Another is to register weaker pupils as part-time candidates. The results of these pupils are not used to calculate a school's, a district's, a province's or the country's pass rate – indeed, their results get little attention at all. As we note elsewhere in this edition, though, the tiny particles of information on their performance released this week suggest a 40% pass rate.

To these pupils must be added those who fail – this year, more than 122 000. Yes, they can write supplementary exams, but one of the less-publicised statistics here is how well they do (no TV show for them). In May last year, Motshekga's department very quietly released figures suggesting that only 23% of those who wrote the 2013 supplementary exams passed.
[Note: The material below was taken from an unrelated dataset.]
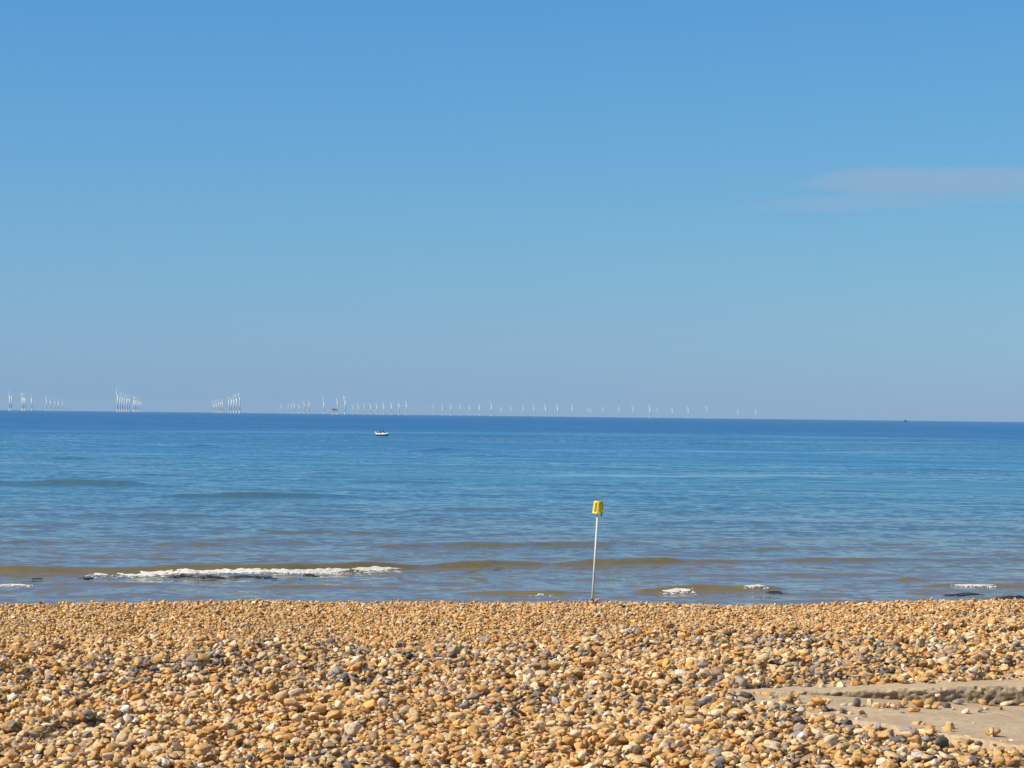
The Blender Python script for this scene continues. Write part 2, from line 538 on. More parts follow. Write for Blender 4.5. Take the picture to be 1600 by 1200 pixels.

And there is yet another marginalised group we must add: those who pass without university-entrance results – about 70% of the 2013 cohort. Yet, as we report this week, pupils themselves regard such a pass as effective failure.

All this (and more) data, and such practices, are perfectly well known to Motshekga and the government – indeed, much of it can be found on the department's own website. Is it any wonder, then, that – before she even began her matric speech – an avalanche of sceptical analyses was published in weekend media? This scepticism precisely echoed that which the public itself angrily expressed back in January 2004, because – rightly – they found Asmal's enormous increases in the pass rate simply not believable.

Pandor's ministry restored a measure of education realism: the pass rate dropped from 70.7% in 2004 to 63.2% in 2008. She took plenty of flak as a result, but for experts such figures more accurately reflected schooling's real levels of quality than Asmal's implausible highs.

Now, however, we are back to those heights – and public incredulity has inevitably followed. This is dangerous: What happens when the public at large stops trusting public schooling?

One dismal answer is that those who can afford it will send their children to quality private or a few high-fee-charging elite public schools. But the rest – the majority – will remain marooned in mediocrity.

With this week's trashing and demonising of critics in mind, we repeat: schooling certainly now offers higher quality to more pupils than ever before.

But, by massively and crudely overstating these gains, Motshekga and the administration she loyally serves have unwittingly manufactured a  political time bomb: in effect, they have denied the huge education-quality gap between rich and poor and so ensured it will widen. Can we expect a rethink from them?